- **DATA PROVIDED**:
* * *
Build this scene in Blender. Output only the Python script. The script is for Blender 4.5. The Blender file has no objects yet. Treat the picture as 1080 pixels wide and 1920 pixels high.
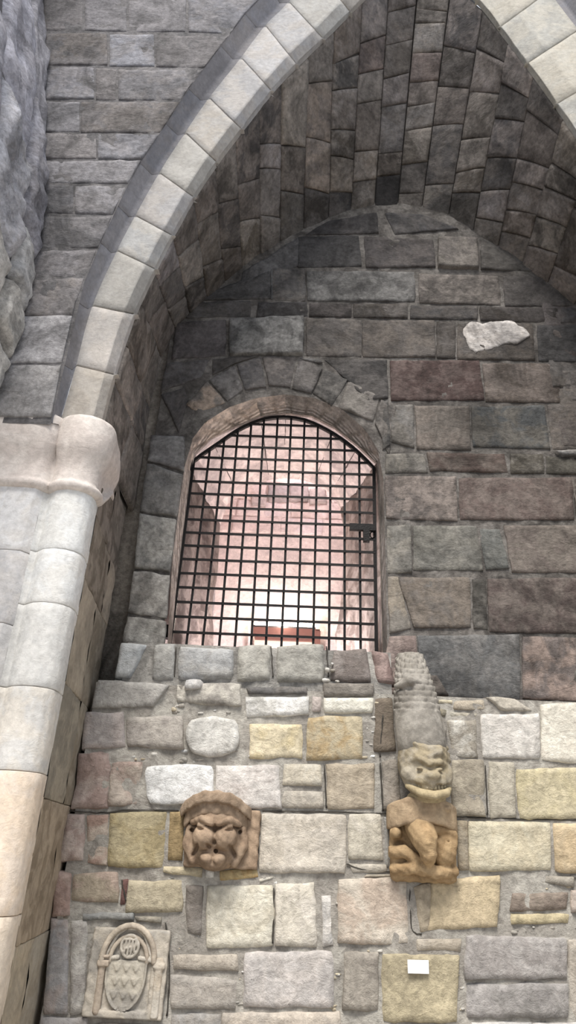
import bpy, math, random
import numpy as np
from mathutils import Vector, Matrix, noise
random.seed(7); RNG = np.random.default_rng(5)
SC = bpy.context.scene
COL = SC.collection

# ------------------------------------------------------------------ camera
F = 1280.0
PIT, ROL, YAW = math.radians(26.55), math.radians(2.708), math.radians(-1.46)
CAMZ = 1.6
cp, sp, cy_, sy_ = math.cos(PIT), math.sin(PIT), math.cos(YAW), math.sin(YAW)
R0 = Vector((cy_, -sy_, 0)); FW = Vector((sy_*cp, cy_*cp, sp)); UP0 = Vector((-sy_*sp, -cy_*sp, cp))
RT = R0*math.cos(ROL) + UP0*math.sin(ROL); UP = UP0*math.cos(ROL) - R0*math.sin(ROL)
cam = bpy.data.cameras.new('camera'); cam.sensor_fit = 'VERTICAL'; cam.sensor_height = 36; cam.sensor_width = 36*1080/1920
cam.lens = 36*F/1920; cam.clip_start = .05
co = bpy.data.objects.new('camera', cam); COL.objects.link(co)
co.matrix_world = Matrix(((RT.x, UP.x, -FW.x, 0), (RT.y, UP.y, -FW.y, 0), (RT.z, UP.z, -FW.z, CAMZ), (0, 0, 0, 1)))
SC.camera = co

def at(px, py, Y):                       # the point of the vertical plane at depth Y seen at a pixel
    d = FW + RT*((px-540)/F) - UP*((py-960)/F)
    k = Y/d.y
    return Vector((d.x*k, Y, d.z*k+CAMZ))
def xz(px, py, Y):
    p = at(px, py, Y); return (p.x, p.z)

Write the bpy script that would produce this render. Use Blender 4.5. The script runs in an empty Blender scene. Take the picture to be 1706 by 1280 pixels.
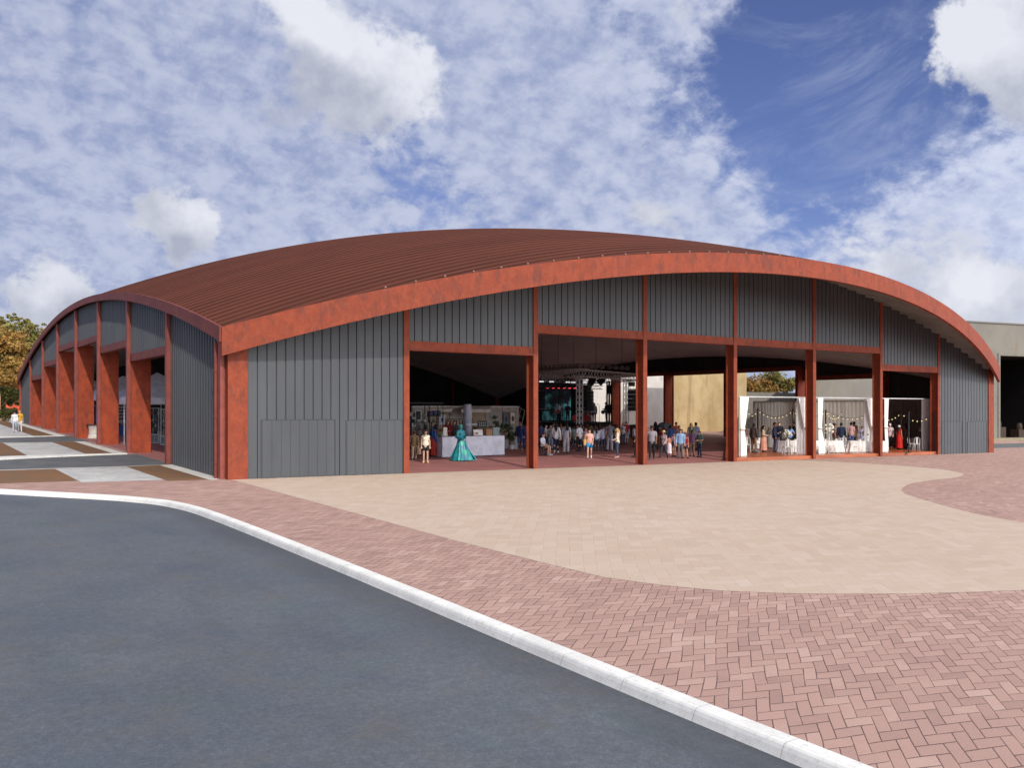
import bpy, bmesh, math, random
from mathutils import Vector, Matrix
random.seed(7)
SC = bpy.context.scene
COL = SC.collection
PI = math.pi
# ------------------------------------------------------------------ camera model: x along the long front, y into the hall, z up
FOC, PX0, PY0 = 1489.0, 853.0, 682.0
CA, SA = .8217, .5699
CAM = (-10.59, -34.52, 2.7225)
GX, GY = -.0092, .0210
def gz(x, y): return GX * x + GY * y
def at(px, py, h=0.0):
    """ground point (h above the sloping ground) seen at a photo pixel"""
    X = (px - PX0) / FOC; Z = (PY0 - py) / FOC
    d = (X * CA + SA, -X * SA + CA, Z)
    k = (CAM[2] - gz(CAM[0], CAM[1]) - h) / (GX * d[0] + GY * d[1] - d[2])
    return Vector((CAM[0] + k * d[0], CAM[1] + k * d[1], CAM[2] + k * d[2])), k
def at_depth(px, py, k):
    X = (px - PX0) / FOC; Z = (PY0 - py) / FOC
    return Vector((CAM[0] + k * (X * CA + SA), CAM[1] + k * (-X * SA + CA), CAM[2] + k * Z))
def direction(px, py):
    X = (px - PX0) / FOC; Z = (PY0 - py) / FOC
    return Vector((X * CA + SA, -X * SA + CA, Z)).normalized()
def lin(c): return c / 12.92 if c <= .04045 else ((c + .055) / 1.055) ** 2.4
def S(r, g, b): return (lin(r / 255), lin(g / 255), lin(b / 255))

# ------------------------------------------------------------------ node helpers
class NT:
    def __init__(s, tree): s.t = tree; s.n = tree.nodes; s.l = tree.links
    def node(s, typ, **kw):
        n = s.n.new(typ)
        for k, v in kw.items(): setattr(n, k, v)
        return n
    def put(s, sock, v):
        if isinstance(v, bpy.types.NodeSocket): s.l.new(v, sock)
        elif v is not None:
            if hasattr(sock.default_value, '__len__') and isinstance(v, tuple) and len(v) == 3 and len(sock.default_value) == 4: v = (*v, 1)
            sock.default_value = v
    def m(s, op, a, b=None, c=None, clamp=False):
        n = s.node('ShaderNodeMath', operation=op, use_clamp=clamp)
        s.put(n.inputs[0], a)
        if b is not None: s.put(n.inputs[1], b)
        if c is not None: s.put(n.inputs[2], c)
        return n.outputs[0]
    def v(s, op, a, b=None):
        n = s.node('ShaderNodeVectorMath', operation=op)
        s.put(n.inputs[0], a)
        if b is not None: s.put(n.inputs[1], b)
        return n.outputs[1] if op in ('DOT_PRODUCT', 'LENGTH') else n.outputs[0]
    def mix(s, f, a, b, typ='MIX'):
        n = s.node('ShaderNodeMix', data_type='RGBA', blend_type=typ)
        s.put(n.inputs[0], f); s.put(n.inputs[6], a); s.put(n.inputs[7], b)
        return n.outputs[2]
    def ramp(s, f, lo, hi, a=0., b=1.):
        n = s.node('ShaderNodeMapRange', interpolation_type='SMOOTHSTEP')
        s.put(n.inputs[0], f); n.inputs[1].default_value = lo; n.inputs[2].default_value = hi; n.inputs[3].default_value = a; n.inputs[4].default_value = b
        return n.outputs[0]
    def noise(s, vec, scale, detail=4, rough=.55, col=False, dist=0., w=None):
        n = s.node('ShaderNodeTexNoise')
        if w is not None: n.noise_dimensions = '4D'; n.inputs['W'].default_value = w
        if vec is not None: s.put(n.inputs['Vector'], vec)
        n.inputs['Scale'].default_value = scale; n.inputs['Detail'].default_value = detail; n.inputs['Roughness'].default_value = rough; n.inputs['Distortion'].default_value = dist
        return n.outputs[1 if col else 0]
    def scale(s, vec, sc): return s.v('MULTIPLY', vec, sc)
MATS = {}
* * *
- **TASK TO CARRY OUT**:
Gather each line that holds "picture".

- **THE REPLY**:
Build this scene in Blender. Output only the Python script. The script is for Blender 4.5. The Blender file has no objects yet. Treat the picture as 1080 pixels wide and 1920 pixels high.
Write the bpy script that would produce this render. Use Blender 4.5. The script runs in an empty Blender scene. Take the picture to be 1706 by 1280 pixels.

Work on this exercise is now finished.